Le régiment pénètre dans Toul par sa porte fortifiée et défile à travers les rues. Ville de soldats aux rues étroites et aux pavés pointus. Nous prenons la direction de Commercy et à Bruley le Bataillon cantonne. Je relève la présence du 151e R. I. et du 129e R. I. dans la région. On ne sait encore rien pour nous. Nous savons cependant que la gigantesque bataille se déroule dans la Somme où la ruée allemande vient d’être stoppée devant Amiens.
Repos complet jusqu’au 30 avril. La musique du régiment donne des concerts fréquents. « Salut au 85 », « La fille du Régiment ». etc. et pour terminer, « la Marseillaise ».
Dès les premières notes de l’hymne national, les soldats s’éclipsent et quittent la place. L’effet est du plus haut comique. On veut détendre le soldat par de la musique et on termine chaque concert par le garde-à-vous et le salut militaire.
Nous trouvons ici un foyer Américain très bien achalandé et nous y sommes fraternellement reçus.
Mardi 30 avril. ━ La journée est douce et le soleil radieux.
L’escouade au complet est partie pour les champs. De la route encore humide des dernières pluies, une luminosité vaporeuse s’élève. Sur les côtés, le printemps fleuri s’épanouit dans toute sa force. Ces six hommes goûtent en ce moment toute la beauté de la nature en paix et la joie de vivre.
La promenade s’agrémente de bonnes histoires Gauloises.
Derrière nous un cycliste du régiment nous hèle :
━ Rassemblement ! le régiment fout le camp. On embarque !
━ À h ! m.... beugle Beuzelin.
Et d’un seul geste l’escouade fait demi-tour et rejoint le village au pas de course. Nous trouvons le Bataillon en émoi . Les hommes se précipitent vers leurs cantonnements et en sortent équipés. Les officiers et les sergents hurlent et à 9 h. 30 le régiment est à la gare de Toul. À 11 h. un train avale le Bataillon et s’ébranle. Direction ouest.
Le régiment est en marche pour les grandes batailles.
Mardi 1er mai. ━ Contrairement à l’habitude, le convoi a roulé toute la nuit à vive allure.
Cela rappelle le départ précipité de Ligny-en-Barrois pour la cote 304.
L’après-midi le train contourne Paris par Nogent-sur-Marne, Noisy-le-Sec, Le Bourget, puis c’est la ligne du Nord. À minuit le train s’arrête. Sommes réveillés en plein sommeil. Saint-Paul (Oise). Nord de Beauvais. Les sections s’alignent sur le quai de la petite gare et lourdement la colonne s’ébranle. Dans le ciel, une déchirure de nuage dévoile la lune ronde. Thévenin se frotte les yeux et Beuzelin regrette son « pucier » où il dormait comme un poivrot.

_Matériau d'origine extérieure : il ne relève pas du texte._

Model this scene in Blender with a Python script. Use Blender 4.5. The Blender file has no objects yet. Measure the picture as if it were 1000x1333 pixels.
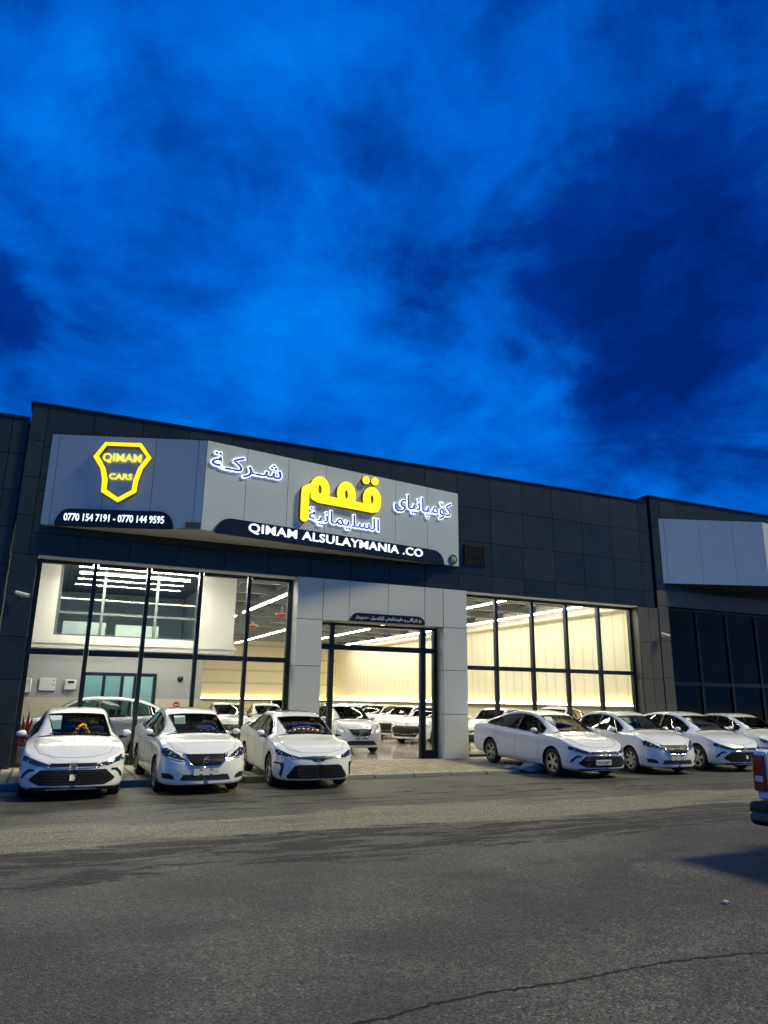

Dans la nuit étoilée les Compagnies avancent vers le Nord. Le jour timidement apparaît, un air frais et vivifiant s’évade des prairies cloisonnées de haies. De hautes futaies bordent la route dégageant un léger parfum de chèvrefeuille. Pays humide, beaucoup de moustiques.
Arrêt à Pierrefitte-en-Beauvaisis où nous cantonnons en restant en état d’alerte. Vers l’est la canonnade poursuit son gémissement lugubre.